Medea and Aeson (an excerpt)

Imbolc                                  Black Mountain Moon

 

I’ll stop saying this, but I am amazed at the facility I’m now enjoying with Latin. Of course, I’ve been working at it off and on for over 5 years, so there’s that. But the jump in ability is what fascinates me. How did that happen? Sometime soon I’m going to test it in other texts: Caesar, Lucretius, maybe Tacitus. Just to see.

(Medea and Aeson: Giovanni David, 1780)

 

I’m getting close to having Medea and Aeson finished. Here’s an excerpt:

Metamorphosis Book VII: (Medea’s Prayer)

180 After the fullest moon shone, and the whole moon beheld the earth through shadow

181 Having dressed she came forth, having ungirded her clothes under the roof,

182 With naked feet, exposed hair spread over her shoulders,

183 And unaccompanied

184 She takes a wandering pace through the deep silence

185 of the middle of the night. The quiet has set free

186 men, high flyers and wild beasts: when often (there is) nothing with a roar,

187 the undisturbed leafy branches are silent, the moist air is silent;

188 stars sparkle (over) the land. Her arms stretched out, turned

189 three times by themselves toward something, three times she sprinkled her head with water taken up by hand from the river,

190 and loosed her voice

191 with three ululations. On the hard earth she sank down on her knee,

192 “O night, most safe with secrets,” she says, ” whoever looks toward the stars with the golden moon

193 and by day toward the fiery sun,

194 and you, tri-form Hecate, who is aware of our undertaking,

195 and of incantation, of knowledge, of magics, she that helps, come,

196 whatever magical songs, whatever you, O Earth provide with powerful herbs,

197 and to the air and the winds and the mountains and the streams and the lakes

198 and all the gods of the forests, the gods of all the night-works, attend.

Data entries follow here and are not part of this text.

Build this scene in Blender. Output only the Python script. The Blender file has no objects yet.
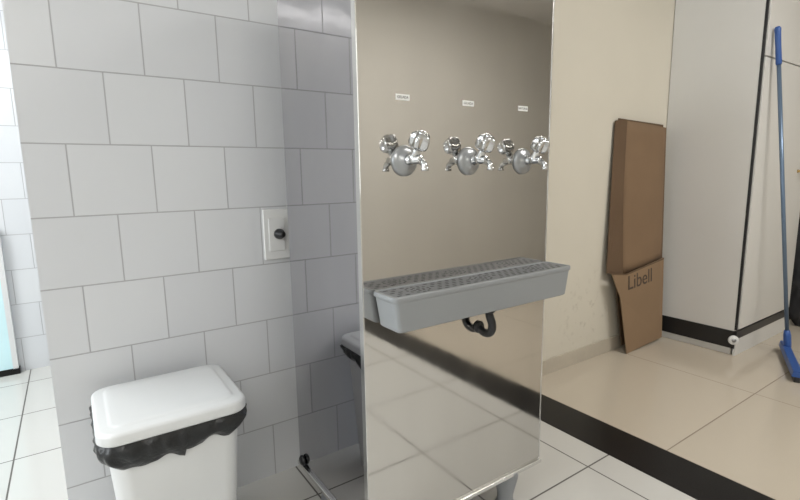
import bpy, bmesh, math, random
from mathutils import Matrix, Vector, noise
random.seed(3)
S=bpy.context.scene
S.view_settings.view_transform='Standard'
S.view_settings.look='None'
S.view_settings.exposure=0.06
PI=math.pi

# ------------------------------------------------------------ materials
def mat(name,col,rough=.5,metal=0,bump=0,bscale=50,var=0,vscale=3,spec=.5,coat=0,emit=None,estr=0,aniso_stretch=None,rvar=0,stain=None,rscale=(1,1,1)):
    m=bpy.data.materials.new(name);m.use_nodes=True
    nt=m.node_tree;b=nt.nodes['Principled BSDF']
    b.inputs['Base Color'].default_value=(*col,1);b.inputs['Roughness'].default_value=rough
    b.inputs['Metallic'].default_value=metal;b.inputs['Specular IOR Level'].default_value=spec
    b.inputs['Coat Weight'].default_value=coat
    if emit: b.inputs['Emission Color'].default_value=(*emit,1);b.inputs['Emission Strength'].default_value=estr
    tc=nt.nodes.new('ShaderNodeNewGeometry')
    mp=nt.nodes.new('ShaderNodeMapping');nt.links.new(tc.outputs['Position'],mp.inputs['Vector'])
    if aniso_stretch: mp.inputs['Scale'].default_value=aniso_stretch
    if var:
        n=nt.nodes.new('ShaderNodeTexNoise');n.inputs['Scale'].default_value=vscale;n.inputs['Detail'].default_value=5
        nt.links.new(mp.outputs[0],n.inputs['Vector'])
        r=nt.nodes.new('ShaderNodeValToRGB')
        r.color_ramp.elements[0].position=.3;r.color_ramp.elements[1].position=.7
        r.color_ramp.elements[0].color=(*[max(0,c*(1-var)) for c in col],1)
        r.color_ramp.elements[1].color=(*[min(1,c*(1+var*.5)) for c in col],1)
        nt.links.new(n.outputs['Fac'],r.inputs[0]);nt.links.new(r.outputs[0],b.inputs['Base Color'])
        if stain:
            scol,cx,cz,rad=stain
            vm=nt.nodes.new('ShaderNodeVectorMath');vm.operation='DISTANCE';vm.inputs[1].default_value=(cx,1.63,cz)
            nt.links.new(tc.outputs['Position'],vm.inputs[0])
            mr=nt.nodes.new('ShaderNodeMapRange');mr.inputs['From Min'].default_value=0;mr.inputs['From Max'].default_value=rad
            mr.inputs['To Min'].default_value=.6;mr.inputs['To Max'].default_value=0
            nt.links.new(vm.outputs['Value'],mr.inputs['Value'])
            n2=nt.nodes.new('ShaderNodeTexNoise');n2.inputs['Scale'].default_value=26;n2.inputs['Detail'].default_value=8
            nt.links.new(tc.outputs['Position'],n2.inputs['Vector'])
            mr2=nt.nodes.new('ShaderNodeMapRange');mr2.inputs['From Min'].default_value=.57;mr2.inputs['From Max'].default_value=.72
            nt.links.new(n2.outputs['Fac'],mr2.inputs['Value'])
            mu=nt.nodes.new('ShaderNodeMath');mu.operation='MULTIPLY';nt.links.new(mr.outputs[0],mu.inputs[0]);nt.links.new(mr2.outputs[0],mu.inputs[1])
            mx=nt.nodes.new('ShaderNodeMix');mx.data_type='RGBA';nt.links.new(mu.outputs[0],mx.inputs[0])
            nt.links.new(r.outputs[0],mx.inputs[6]);mx.inputs[7].default_value=(*scol,1)
            nt.links.new(mx.outputs[2],b.inputs['Base Color'])
    if rvar:
        mp2=nt.nodes.new('ShaderNodeMapping');nt.links.new(tc.outputs['Position'],mp2.inputs['Vector']);mp2.inputs['Scale'].default_value=rscale
        n=nt.nodes.new('ShaderNodeTexNoise');n.inputs['Scale'].default_value=5;n.inputs['Detail'].default_value=7
        nt.links.new(mp2.outputs[0],n.inputs['Vector'])
        r=nt.nodes.new('ShaderNodeMapRange');r.inputs['From Min'].default_value=.35;r.inputs['From Max'].default_value=.7
        r.inputs['To Min'].default_value=rough;r.inputs['To Max'].default_value=rough+rvar
        nt.links.new(n.outputs['Fac'],r.inputs['Value']);nt.links.new(r.outputs[0],b.inputs['Roughness'])
    if bump:
        n=nt.nodes.new('ShaderNodeTexNoise');n.inputs['Scale'].default_value=bscale;n.inputs['Detail'].default_value=4
        nt.links.new(mp.outputs[0],n.inputs['Vector'])
        bp=nt.nodes.new('ShaderNodeBump');bp.inputs['Strength'].default_value=bump;bp.inputs['Distance'].default_value=.01
        nt.links.new(n.outputs['Fac'],bp.inputs['Height']);nt.links.new(bp.outputs[0],b.inputs['Normal'])
    return m

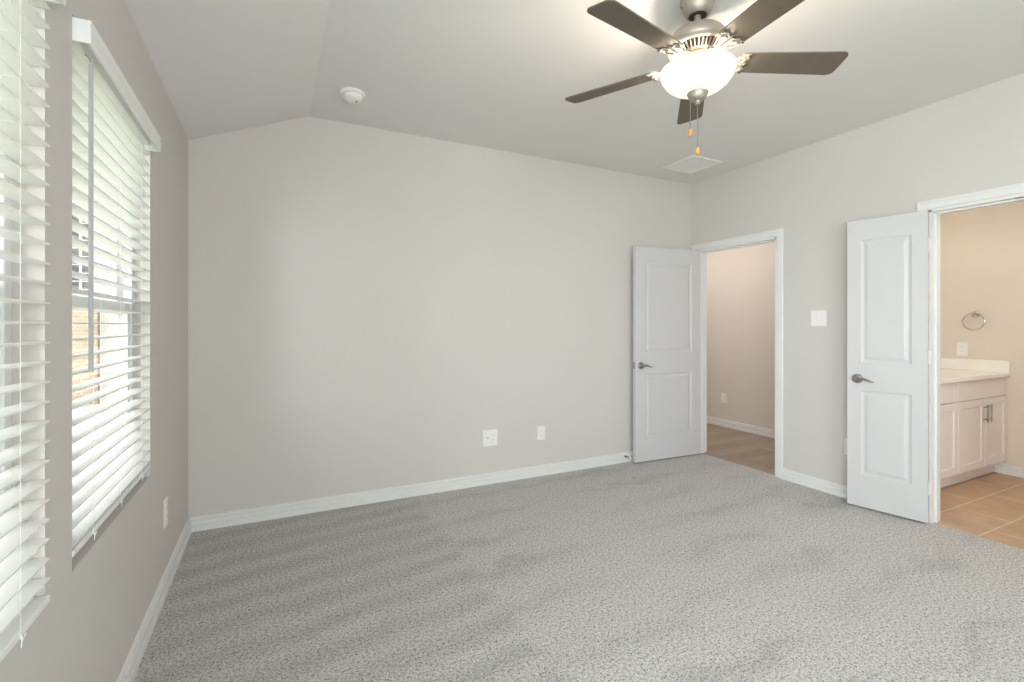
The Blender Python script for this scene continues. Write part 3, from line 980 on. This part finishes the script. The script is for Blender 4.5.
ct = empty('vanity_countertop', (4.85, VF, .851), 'cream vanity countertop with raised splash at the wall end', 'countertop')
m = MB(); m.box(4.015 - ox, XB - .003 - ox, -.022, YV - .003 - oy, 0, .034, .006, 3); m.build('slab', 'counter', ct)
m = MB(); m.box(XB - .023 - ox, XB - .003 - ox, -.020, YV - .003 - oy, .0335, .134, .004, 2)
m.build('side_splash', 'counter', ct)
m = MB(); m.box(4.015 - ox, XB - .023 - ox, YV - .023 - oy, YV - .003 - oy, .0335, .134, .004, 2)
m.build('back_splash', 'counter', ct)

fa = empty('faucet', (5.27, 2.275, .8855), 'chrome vanity faucet peeking past the bathroom door jamb', 'faucet')
m = MB(); m.lathe([(0, 0), (.028, 0), (.028, .006), (.019, .012), (.016, .10), (.015, .175), (.013, .185), (0, .186)], seg=24)
m.build('body', 'chrome', fa, True)
m = MB(); m.tube([(0, -.005, .145), (0, -.05, .172), (0, -.10, .182), (0, -.145, .172), (0, -.165, .150)], [.013, .012, .011, .011, .011], 14)
m.build('spout', 'chrome', fa, True)
m = MB(); m.tube([(0, 0, .184), (0, .02, .205), (0, .03, .235)], [.009, .007, .006], 12); m.build('handle', 'chrome', fa, True)

tr = empty('towel_ring', (XB, 2.030, 1.395), 'chrome towel ring on the bathroom wall above the outlet', 'towel ring')
m = MB(); m.lathe([(0, 0), (.028, 0), (.028, -.007), (.020, -.012), (.011, -.018), (.011, -.042), (.014, -.046), (.012, -.052), (0, -.053)], 0, 0, 0, 28, 'x')
m.build('wall_mount', 'chrome', tr, True)
m = MB()
pts = [(-.043, .076 * math.sin(a), -.066 + .076 * math.cos(a)) for a in [2 * PI * k / 40 for k in range(41)]]
m.tube(pts, .0045, 10)
m.build('ring', 'chrome', tr, True)

# ------------------------------------------------------------------ outdoors, seen between the slats
GZ = -0.25
g = MB(); g.box(-30, XO - .01, -12, 40, GZ - .1, GZ)
struct(g.build('ground', 'lawn'), 'sunlit lawn outside the windows', 'lawn')

m = MB(); m.box(-3.4, XO - .02, 1.2, 11.9, GZ - .05, GZ + .03, .01, 1)
struct(m.build('patio', 'patio'), 'pale concrete patio slab outside the far window', 'patio')
nh = empty('neighbour_house', (-4.2, 12.0, GZ), 'pale and brick neighbouring house seen through the far blind', 'house')
hx, hy, hz = nh.location
m = MB(); m.box(-4.5, 1.30, 0, 5, 0, 1.9); m.build('brick_wall', 'brick', nh)
m = MB()
for k in range(16): m.prism([(0, 1.9 + k * .16), (-.022, 1.9 + k * .16), (-.006, 1.9 + (k + 1) * .16), (0, 1.9 + (k + 1) * .16)], 'x', -4.5, 1.30)
m.box(-4.5, 1.30, 0, 5, 1.9, 1.9 + 16 * .16)
m.box(1.30, 3.3, 0.3, 5, 0, 4.46); m.build('siding_wall', 'siding', nh)
m = MB(); m.prism([(-.5, 4.46), (5.5, 4.46), (2.5, 6.2)], 'x', -5, 3.7); m.build('roof', 'shingle', nh)


def hwin(x0, x1, z0, z1, y, w=.05, mullion=True):
    m = MB()
    m.box(x0, x0 + w, y - .05, y + .02, z0, z1); m.box(x1 - w, x1, y - .05, y + .02, z0, z1)
    m.box(x0 + w, x1 - w, y - .05, y + .02, z0, z0 + w); m.box(x0 + w, x1 - w, y - .05, y + .02, z1 - w, z1)
    if mullion: m.box((x0 + x1) / 2 - .02, (x0 + x1) / 2 + .02, y - .045, y + .02, z0 + w, z1 - w)
    f = m.build('window', 'siding', nh)
    m = MB(); m.box(x0 + w, x1 - w, y - .02, y + .01, z0 + w, z1 - w); m.build('pane', 'pane', f)


hwin(.68, 1.12, 2.15, 3.75, 0); hwin(-.9, -.2, 2.15, 3.75, 0)
for a, b in ((1.33, 1.45), (1.48, 1.60), (1.66, 1.80)): hwin(a, b, 2.15, 3.75, .3, .02, False)
for a, b in ((1.44, 1.56), (1.62, 1.72)): hwin(a, b, .05, 1.75, .3, .02, False)
m = MB(); m.box(1.22, 1.30, -.3, -.2, 0, 1.9, .01, 1); m.build('porch_post', 'bark', nh)

fe = empty('garden_fence', (-7.0, 4, GZ), 'weathered cedar fence across the lawn outside the near window', 'fence')
m = MB()
for k in range(90):
    y = -8 + k * .145
    m.box(-.01, .01, y, y + .138, 0.02, 1.75 + .01 * rng.random())
m.build('boards', 'fence', fe)
m = MB()
for z in (.35, 1.4): m.box(-.05, -.0105, -8, 5.05, z, z + .09)
m.build('rails', 'fence', fe)


def tree(x, y, h, r, label, seed):
    rr = random.Random(seed)
    t = empty('tree', (x, y, GZ), label, 'tree')
    m = MB()
    m.tube([(0, 0, 0), (.05, .03, h * .3), (-.04, .05, h * .55), (.02, 0, h * .8)], [.16, .12, .09, .03], 10)
    for k in range(5):
        a = k * 1.3
        m.tube([(0, 0, h * (.4 + .06 * k)), (r * .35 * math.cos(a), r * .35 * math.sin(a), h * (.5 + .07 * k)), (r * .6 * math.cos(a), r * .6 * math.sin(a), h * (.58 + .07 * k))], [.06, .04, .015], 8)
    m.build('trunk', 'bark', t, True)
    f = MB()
    for k in range(2600):
        while True:
            p = Vector((rr.uniform(-1, 1), rr.uniform(-1, 1), rr.uniform(-1, 1)))
            if .25 < p.length < 1: break
        p = Vector((p.x * r, p.y * r, h * .68 + p.z * h * .34))
        d = Vector((rr.gauss(0, 1), rr.gauss(0, 1), rr.gauss(0, 1))).normalized()
        u = d.orthogonal().normalized(); v = d.cross(u)
        s = rr.uniform(.10, .2)
        f.face(f.verts([p - u * s, p + v * s * .45, p + u * s, p - v * s * .45]))
    f.build('foliage', 'leaf', t)


tree(-3.2, 22, 9.0, 3.2, 'green tree rising behind the neighbouring house', 1)
tree(-9.5, 9.5, 7.5, 2.4, 'green tree beyond the lawn in line with the near window', 2)
tree(-9.5, 3.5, 7.0, 2.4, 'green tree behind the cedar fence', 3)
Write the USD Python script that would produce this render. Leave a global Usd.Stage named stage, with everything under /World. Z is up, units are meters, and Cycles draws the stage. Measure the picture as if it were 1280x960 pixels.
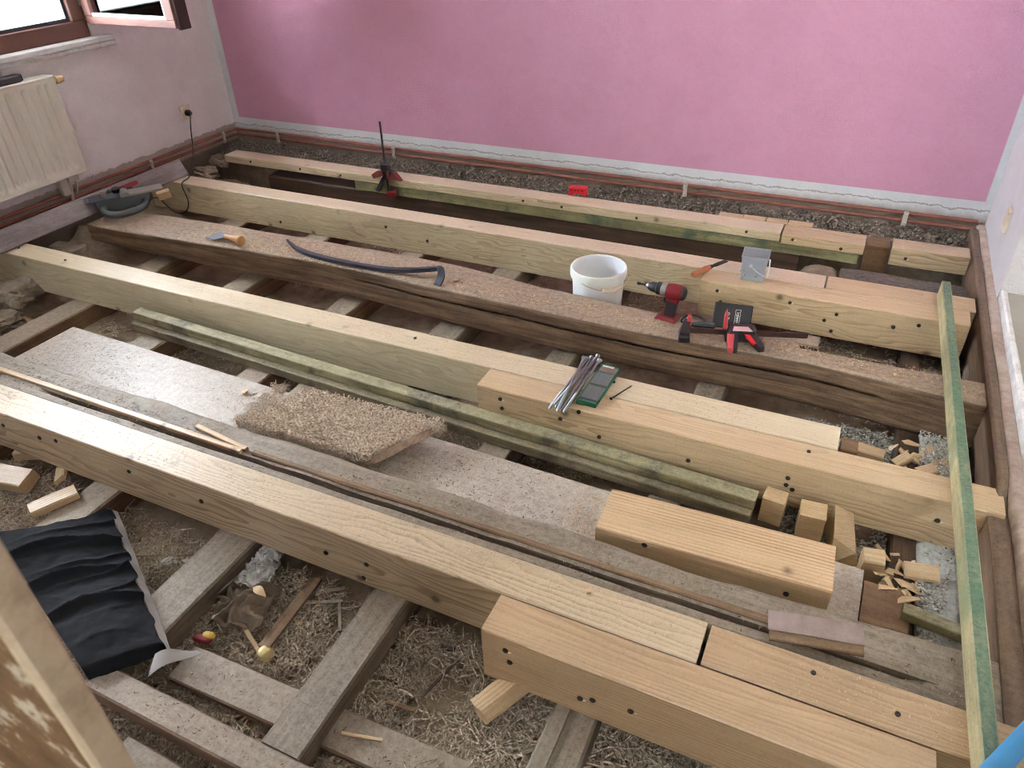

199 By whose help, when I wished, the streams turned back in their marveling banks

200 Into their sources themselves, I calmed the shaken streams,

201 Standing I aroused the seas to song, I banish the clouds and

202 I call them back, I drive away the winds, and I invoke them,

203 I destroy monsters with words and by invocation I force open their throats,

204 After I shattered the boulders themselves and the hard-wood trees, on the living earth

205 I move the forests, and command the mountains to quake

206 and to rumble alone, and spirits to go forth from the grave.